Ce mois-ci, la très éloquente et très stylisée Nigériane Chimamanda Ngozi Adichie est la vedette du site web du Vogue britannique. Chaque jour de mars, l'auteure d'Americanah, de L'hibiscus pourpre et de L'autre moitié du soleil dévoilera aux lectrices du chic Vogue sa tenue vestimentaire du moment.

Depuis le début de son «mandat» d'un mois avec Vogue UK, Chimamanda Ngozi Adichie démontre un style chic, inventif et éclectique. Elle amalgame des vêtements de designers comme Carolina Herrera ou de grandes chaînes comme Zara ou BCBG avec des pièces de designers nigérians comme Obsidian ou Itunu, qui utilisent des tissus traditionnels ou encore des morceaux conçus par des tailleurs locaux ou dénichés dans un marché de Lagos.

Bref, elle se fait l'ambassadrice d'une mode africaine cosmopolite.

Péché de légèreté et de futilité, pour une telle romancière consacrée par la critique? Pas du tout: il faut retourner aux paroles de son manifeste We Should All Be Feminists, conférence TED reprise en échantillonnage sur l'album Flawless de Beyoncé, pour comprendre que dans le monde de Chimamanda, talons hauts et rouge à lèvres se conjuguent sans heurts avec intelligence et autonomie.

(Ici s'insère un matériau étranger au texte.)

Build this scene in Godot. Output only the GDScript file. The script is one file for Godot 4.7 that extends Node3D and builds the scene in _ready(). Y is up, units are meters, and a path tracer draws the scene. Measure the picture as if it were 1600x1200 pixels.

«J'ai choisi de ne pas m'excuser pour ma féminité. Et je souhaite qu'on me respecte dans toute ma féminitude. Parce que je le mérite. J'aime la politique et l'histoire et j'atteins le sommet du bonheur quand je détiens un bon argument pour défendre mes idées. Je suis féminine. Je suis heureuse d'être féminine. J'aime les talons hauts, essayer des rouges à lèvres. Il est agréable d'être complimentée autant par des hommes que par des femmes (quoique, bien honnêtement, je préfère recevoir des compliments de femmes de style), mais je porte souvent des vêtements que les hommes n'aiment pas ou ne comprennent pas. Je les porte parce que je les aime et parce que je m'y sens bien...», dit-elle dans sa conférence.